हिम्मतवाला
Dir. K. Raghavendra Rao
I really want to love Sridevi. I truly do. Her talent bursts out of the screen when she smiles, when she dances, even when she pratfalls. But, through no fault of her own, Sridevi's filmography makes appreciating her a tiresome slog. For every great movie Sridevi is a part of (such as Mr India), there are numerous terrible movies in which she is the only watchable element (I'm looking at you, Chaalbaaz). Worse still are movies so dire that even the magnificent presence of Sridevi cannot redeem them. Himmatwala ("man of courage") is that dire.
The titular Himmatwala is the upstanding goody-two-shoes Ravi (Jeetendra), the dreariest sort of film hero. You know the guy - he is flawlessly devoted to his mother's honor, never tells a lie, delivers incessant lectures on morality to everyone around him, and can beat up four bad guys without breaking a sweat. Yawn. This kind of intolerably boring character can nevertheless be appealing if he's played with charm and cuteness (Shashi Kapoor made an art form out of this) but here, Jeetendra has none. It's hard enough to swallow this sniveling, creepy old man as a freshly-graduated engineer and a romantic hero; I would say he was an obvious inspiration for the physical appearance of The Dirty Picture's Suryakant, but I don't know whether Ekta Kapoor could really have backed such explicitly unflattering reference to her own father. More than that, it's hard even to believe this is the same actor who made Caravan so delightful with his chubby-cheeked stupid cuteness.
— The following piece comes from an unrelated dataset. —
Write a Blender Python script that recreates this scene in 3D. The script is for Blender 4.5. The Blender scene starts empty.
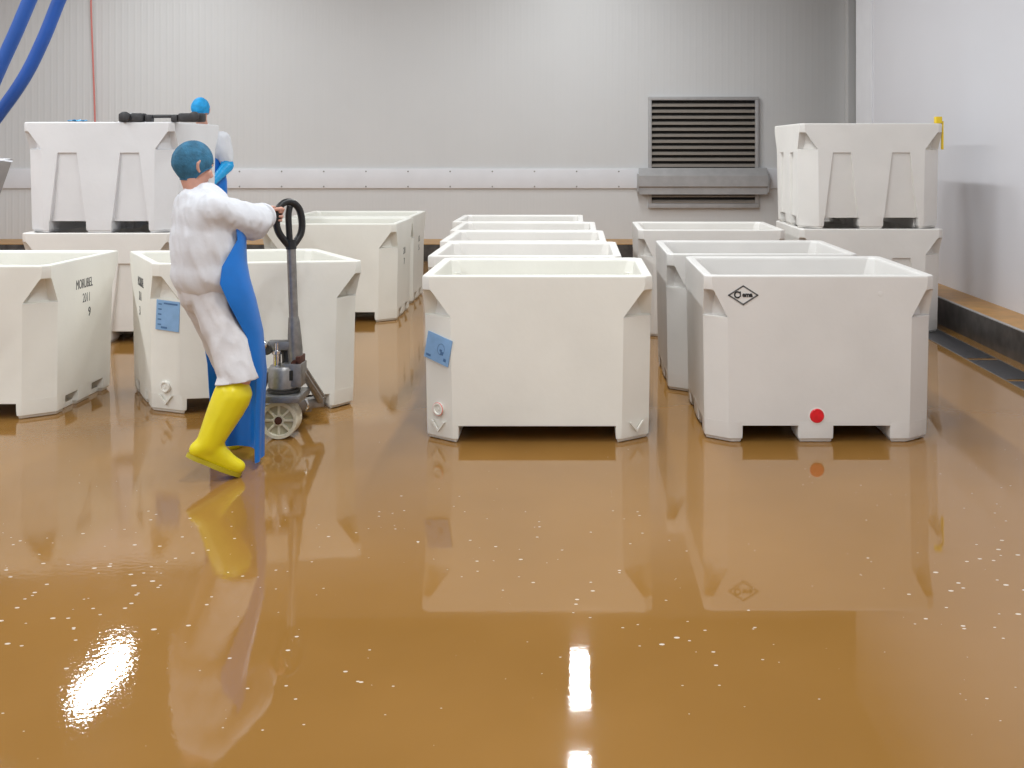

The villain of Himmatwala, Sher Singh Bandukwala, is played by Amjad Khan. This, too, you might think would be a plus - how many awesome filmi villains has Amjad Khan delivered over the years? Alas. Here, he is doughy, bloated, mealy, and as far from menacing as an Amjad Khan villain could be. There is some weak humor surrounding a running joke where he yells for his rifle-bearing sidekick - "Banduk!" - since his name is Bandukwala, you might think he'd have a rifle close at hand himself. But a corny running joke hardly makes a villain, at least not in an apparently earnest morality tale like this one. Speaking of corny running jokes, dialogue-writer Kader Khan has a role in the movie as Bandukwala's spineless accountant (and father of Ravi's chief romantic rival, naturally played by Shakti Kapoor), whose every dialogue is peppered with arbitrary references to geographical locations. Weird.
Speaking of weird, guess who plays Ravi's mother.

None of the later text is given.